Only the number is wanted: how many lines of the data contain "objects"?

RECORDS SHOWN –
• • •

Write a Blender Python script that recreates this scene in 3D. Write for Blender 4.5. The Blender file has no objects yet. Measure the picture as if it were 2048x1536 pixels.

• • •

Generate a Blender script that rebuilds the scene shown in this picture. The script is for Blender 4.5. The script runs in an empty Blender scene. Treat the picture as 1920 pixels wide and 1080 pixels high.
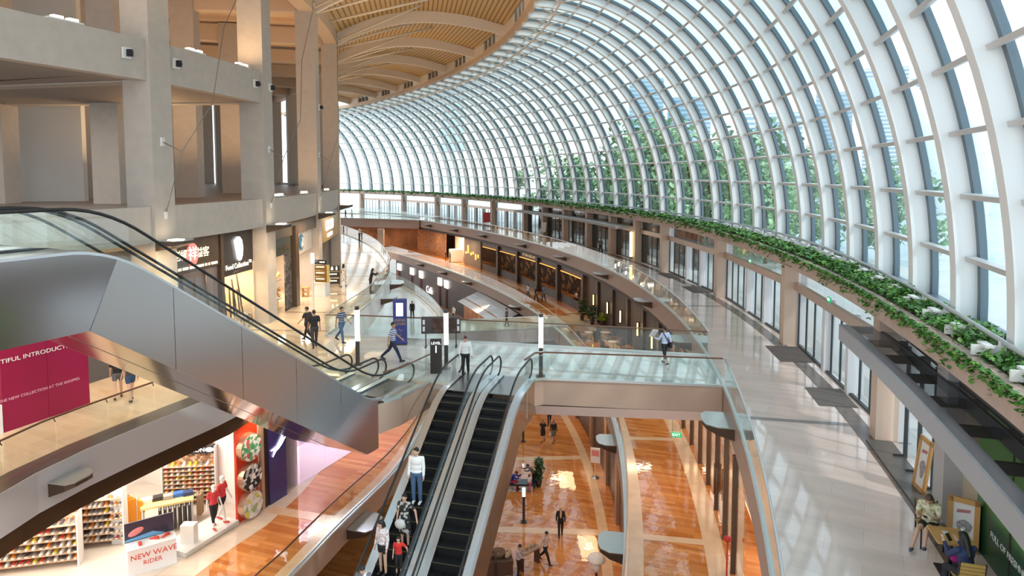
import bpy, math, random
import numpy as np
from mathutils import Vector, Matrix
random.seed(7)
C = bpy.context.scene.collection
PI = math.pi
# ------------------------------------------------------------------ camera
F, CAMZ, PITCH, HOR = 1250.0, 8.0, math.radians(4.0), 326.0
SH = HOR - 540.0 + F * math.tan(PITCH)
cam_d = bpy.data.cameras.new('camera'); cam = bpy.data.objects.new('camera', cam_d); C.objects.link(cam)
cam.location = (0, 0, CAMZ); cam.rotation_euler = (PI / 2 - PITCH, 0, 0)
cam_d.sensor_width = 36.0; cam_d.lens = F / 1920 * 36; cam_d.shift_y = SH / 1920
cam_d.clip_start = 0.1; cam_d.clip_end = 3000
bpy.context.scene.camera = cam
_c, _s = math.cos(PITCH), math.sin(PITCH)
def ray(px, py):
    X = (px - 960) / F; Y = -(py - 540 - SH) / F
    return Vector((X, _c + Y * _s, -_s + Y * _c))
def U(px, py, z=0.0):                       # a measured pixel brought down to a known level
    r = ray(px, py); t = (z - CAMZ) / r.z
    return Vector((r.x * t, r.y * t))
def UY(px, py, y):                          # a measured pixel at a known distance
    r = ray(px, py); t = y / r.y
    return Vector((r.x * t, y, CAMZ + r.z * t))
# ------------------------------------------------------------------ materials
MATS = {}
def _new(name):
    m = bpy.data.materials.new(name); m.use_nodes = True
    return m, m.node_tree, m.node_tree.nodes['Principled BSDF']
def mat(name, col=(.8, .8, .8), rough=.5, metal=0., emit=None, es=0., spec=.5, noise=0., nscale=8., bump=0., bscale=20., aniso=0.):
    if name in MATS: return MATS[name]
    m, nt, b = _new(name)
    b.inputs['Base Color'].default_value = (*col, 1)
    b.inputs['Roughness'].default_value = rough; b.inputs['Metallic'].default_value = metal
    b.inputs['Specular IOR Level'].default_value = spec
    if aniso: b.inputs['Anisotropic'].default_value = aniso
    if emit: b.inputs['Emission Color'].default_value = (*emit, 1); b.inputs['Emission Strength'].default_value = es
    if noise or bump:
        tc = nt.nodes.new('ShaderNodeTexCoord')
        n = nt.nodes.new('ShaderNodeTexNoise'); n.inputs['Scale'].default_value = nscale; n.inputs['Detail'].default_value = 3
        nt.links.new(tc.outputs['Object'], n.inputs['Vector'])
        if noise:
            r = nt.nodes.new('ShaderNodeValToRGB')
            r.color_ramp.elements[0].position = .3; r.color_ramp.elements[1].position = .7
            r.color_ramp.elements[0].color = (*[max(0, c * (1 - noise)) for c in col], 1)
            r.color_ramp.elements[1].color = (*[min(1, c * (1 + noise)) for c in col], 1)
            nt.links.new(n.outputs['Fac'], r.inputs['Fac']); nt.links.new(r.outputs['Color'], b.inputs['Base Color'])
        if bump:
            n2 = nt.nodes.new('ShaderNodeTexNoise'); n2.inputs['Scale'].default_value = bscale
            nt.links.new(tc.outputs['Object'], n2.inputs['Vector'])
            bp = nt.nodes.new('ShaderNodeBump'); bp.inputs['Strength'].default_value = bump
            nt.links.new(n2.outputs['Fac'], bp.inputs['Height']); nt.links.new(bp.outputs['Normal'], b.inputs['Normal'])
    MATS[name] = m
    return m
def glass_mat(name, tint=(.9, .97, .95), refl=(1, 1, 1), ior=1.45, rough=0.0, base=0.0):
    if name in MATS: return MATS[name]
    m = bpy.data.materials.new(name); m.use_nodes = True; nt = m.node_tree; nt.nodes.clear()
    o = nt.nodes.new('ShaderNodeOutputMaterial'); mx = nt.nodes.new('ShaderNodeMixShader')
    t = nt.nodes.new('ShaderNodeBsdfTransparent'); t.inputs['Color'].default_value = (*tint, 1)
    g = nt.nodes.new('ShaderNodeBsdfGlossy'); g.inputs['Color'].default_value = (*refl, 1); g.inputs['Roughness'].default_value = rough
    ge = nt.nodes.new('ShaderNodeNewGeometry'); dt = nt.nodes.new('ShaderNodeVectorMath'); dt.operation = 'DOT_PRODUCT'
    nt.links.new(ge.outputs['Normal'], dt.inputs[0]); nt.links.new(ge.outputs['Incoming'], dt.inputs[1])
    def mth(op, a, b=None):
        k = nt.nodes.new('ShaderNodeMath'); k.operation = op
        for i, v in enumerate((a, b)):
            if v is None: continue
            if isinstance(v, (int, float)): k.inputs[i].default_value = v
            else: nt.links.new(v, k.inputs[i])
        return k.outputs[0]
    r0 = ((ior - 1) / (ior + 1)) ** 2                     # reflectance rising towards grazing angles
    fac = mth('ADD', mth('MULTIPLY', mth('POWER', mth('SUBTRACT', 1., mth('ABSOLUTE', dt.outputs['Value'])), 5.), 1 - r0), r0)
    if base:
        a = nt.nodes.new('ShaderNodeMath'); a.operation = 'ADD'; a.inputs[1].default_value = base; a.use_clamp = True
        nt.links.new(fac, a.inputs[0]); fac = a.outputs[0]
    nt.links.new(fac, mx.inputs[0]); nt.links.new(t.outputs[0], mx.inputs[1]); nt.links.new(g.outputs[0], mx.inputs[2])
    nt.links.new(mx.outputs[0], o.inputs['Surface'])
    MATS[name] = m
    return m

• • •

FINAL ANSWER – 2